◆ INFORMATION SHOWN

○ ○ ○ ○ ○

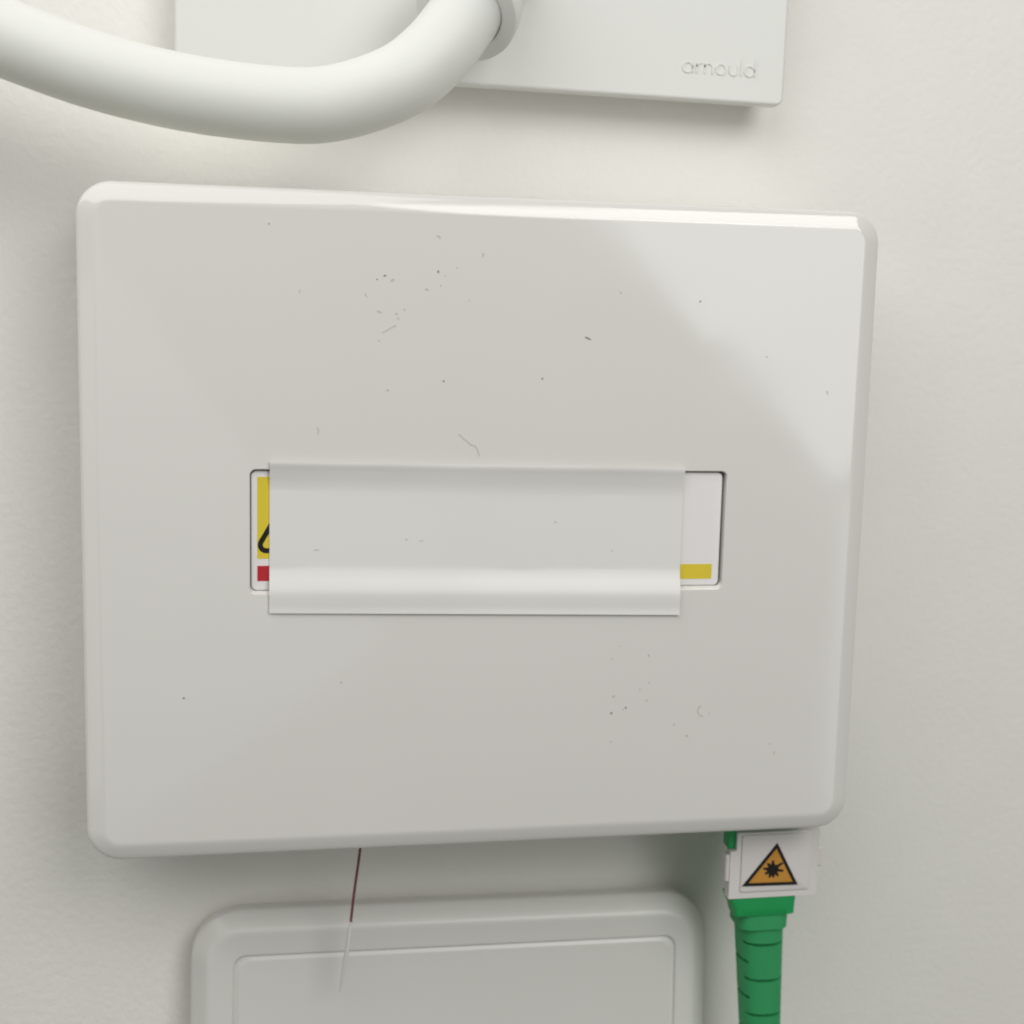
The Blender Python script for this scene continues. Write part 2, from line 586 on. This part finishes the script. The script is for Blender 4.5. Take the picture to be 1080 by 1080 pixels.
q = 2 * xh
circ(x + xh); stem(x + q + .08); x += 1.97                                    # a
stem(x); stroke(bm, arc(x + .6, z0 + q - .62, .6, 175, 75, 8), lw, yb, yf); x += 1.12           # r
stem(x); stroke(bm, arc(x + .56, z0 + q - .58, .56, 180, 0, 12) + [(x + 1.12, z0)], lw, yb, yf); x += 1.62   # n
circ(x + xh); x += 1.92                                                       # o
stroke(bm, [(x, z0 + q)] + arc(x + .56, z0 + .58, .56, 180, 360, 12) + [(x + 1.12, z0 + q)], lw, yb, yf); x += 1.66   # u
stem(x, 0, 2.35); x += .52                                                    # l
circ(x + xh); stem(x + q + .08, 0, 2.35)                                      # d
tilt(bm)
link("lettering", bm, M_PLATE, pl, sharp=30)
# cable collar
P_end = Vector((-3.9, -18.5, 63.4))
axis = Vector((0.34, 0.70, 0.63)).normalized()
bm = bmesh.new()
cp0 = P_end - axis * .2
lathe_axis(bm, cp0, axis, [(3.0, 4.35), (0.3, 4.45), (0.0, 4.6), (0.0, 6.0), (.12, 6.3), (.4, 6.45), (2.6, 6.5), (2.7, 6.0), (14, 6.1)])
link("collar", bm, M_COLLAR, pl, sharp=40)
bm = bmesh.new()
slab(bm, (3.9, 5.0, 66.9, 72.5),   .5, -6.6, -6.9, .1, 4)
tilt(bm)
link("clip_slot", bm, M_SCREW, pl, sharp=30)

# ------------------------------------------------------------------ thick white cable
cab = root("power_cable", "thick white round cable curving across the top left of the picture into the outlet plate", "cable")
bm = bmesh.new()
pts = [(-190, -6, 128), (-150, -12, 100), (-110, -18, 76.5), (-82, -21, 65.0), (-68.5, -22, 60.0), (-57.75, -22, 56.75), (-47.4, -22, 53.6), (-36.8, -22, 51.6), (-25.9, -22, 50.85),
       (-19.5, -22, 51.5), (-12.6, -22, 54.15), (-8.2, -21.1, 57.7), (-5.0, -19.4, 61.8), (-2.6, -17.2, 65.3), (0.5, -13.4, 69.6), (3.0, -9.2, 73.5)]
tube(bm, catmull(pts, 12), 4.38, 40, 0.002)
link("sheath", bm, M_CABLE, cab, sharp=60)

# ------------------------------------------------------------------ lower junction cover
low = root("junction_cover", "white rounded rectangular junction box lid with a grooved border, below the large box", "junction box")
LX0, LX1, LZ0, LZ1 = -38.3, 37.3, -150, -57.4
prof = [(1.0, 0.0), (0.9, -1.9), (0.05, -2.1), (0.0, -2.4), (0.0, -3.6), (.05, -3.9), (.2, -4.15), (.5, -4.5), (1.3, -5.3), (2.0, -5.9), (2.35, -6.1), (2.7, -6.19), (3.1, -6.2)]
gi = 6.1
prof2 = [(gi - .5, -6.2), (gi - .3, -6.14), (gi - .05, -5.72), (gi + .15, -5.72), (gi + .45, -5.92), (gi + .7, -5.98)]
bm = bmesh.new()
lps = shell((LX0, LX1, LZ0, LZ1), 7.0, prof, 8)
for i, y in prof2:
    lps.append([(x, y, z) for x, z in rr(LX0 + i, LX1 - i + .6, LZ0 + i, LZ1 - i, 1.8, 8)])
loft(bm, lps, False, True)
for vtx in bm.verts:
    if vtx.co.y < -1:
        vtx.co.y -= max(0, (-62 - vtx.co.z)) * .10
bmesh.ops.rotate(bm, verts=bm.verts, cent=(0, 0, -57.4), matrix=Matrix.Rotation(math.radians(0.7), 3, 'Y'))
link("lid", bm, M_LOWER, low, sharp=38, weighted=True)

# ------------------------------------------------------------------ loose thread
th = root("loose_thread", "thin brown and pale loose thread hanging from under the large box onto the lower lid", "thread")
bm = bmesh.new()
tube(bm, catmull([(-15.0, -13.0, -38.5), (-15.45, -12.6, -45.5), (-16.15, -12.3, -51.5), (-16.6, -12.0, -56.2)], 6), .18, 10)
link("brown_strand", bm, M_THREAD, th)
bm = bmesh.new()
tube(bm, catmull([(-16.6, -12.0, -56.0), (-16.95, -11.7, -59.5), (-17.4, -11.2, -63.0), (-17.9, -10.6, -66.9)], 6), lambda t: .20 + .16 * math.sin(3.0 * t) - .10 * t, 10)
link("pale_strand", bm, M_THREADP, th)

○ ○ ○ ○ ○

◆ TASK REQUIREMENTS
From the first line above through the line containing "M_CABLE, cab, sharp=60)", copy everything exactly, without the pictures.

◆ OUTPUT BELOW
The Blender Python script for this scene continues. Write part 2, from line 586 on. This part finishes the script. The script is for Blender 4.5. Take the picture to be 1080 by 1080 pixels.
q = 2 * xh
circ(x + xh); stem(x + q + .08); x += 1.97                                    # a
stem(x); stroke(bm, arc(x + .6, z0 + q - .62, .6, 175, 75, 8), lw, yb, yf); x += 1.12           # r
stem(x); stroke(bm, arc(x + .56, z0 + q - .58, .56, 180, 0, 12) + [(x + 1.12, z0)], lw, yb, yf); x += 1.62   # n
circ(x + xh); x += 1.92                                                       # o
stroke(bm, [(x, z0 + q)] + arc(x + .56, z0 + .58, .56, 180, 360, 12) + [(x + 1.12, z0 + q)], lw, yb, yf); x += 1.66   # u
stem(x, 0, 2.35); x += .52                                                    # l
circ(x + xh); stem(x + q + .08, 0, 2.35)                                      # d
tilt(bm)
link("lettering", bm, M_PLATE, pl, sharp=30)
# cable collar
P_end = Vector((-3.9, -18.5, 63.4))
axis = Vector((0.34, 0.70, 0.63)).normalized()
bm = bmesh.new()
cp0 = P_end - axis * .2
lathe_axis(bm, cp0, axis, [(3.0, 4.35), (0.3, 4.45), (0.0, 4.6), (0.0, 6.0), (.12, 6.3), (.4, 6.45), (2.6, 6.5), (2.7, 6.0), (14, 6.1)])
link("collar", bm, M_COLLAR, pl, sharp=40)
bm = bmesh.new()
slab(bm, (3.9, 5.0, 66.9, 72.5),   .5, -6.6, -6.9, .1, 4)
tilt(bm)
link("clip_slot", bm, M_SCREW, pl, sharp=30)

# ------------------------------------------------------------------ thick white cable
cab = root("power_cable", "thick white round cable curving across the top left of the picture into the outlet plate", "cable")
bm = bmesh.new()
pts = [(-190, -6, 128), (-150, -12, 100), (-110, -18, 76.5), (-82, -21, 65.0), (-68.5, -22, 60.0), (-57.75, -22, 56.75), (-47.4, -22, 53.6), (-36.8, -22, 51.6), (-25.9, -22, 50.85),
       (-19.5, -22, 51.5), (-12.6, -22, 54.15), (-8.2, -21.1, 57.7), (-5.0, -19.4, 61.8), (-2.6, -17.2, 65.3), (0.5, -13.4, 69.6), (3.0, -9.2, 73.5)]
tube(bm, catmull(pts, 12), 4.38, 40, 0.002)
link("sheath", bm, M_CABLE, cab, sharp=60)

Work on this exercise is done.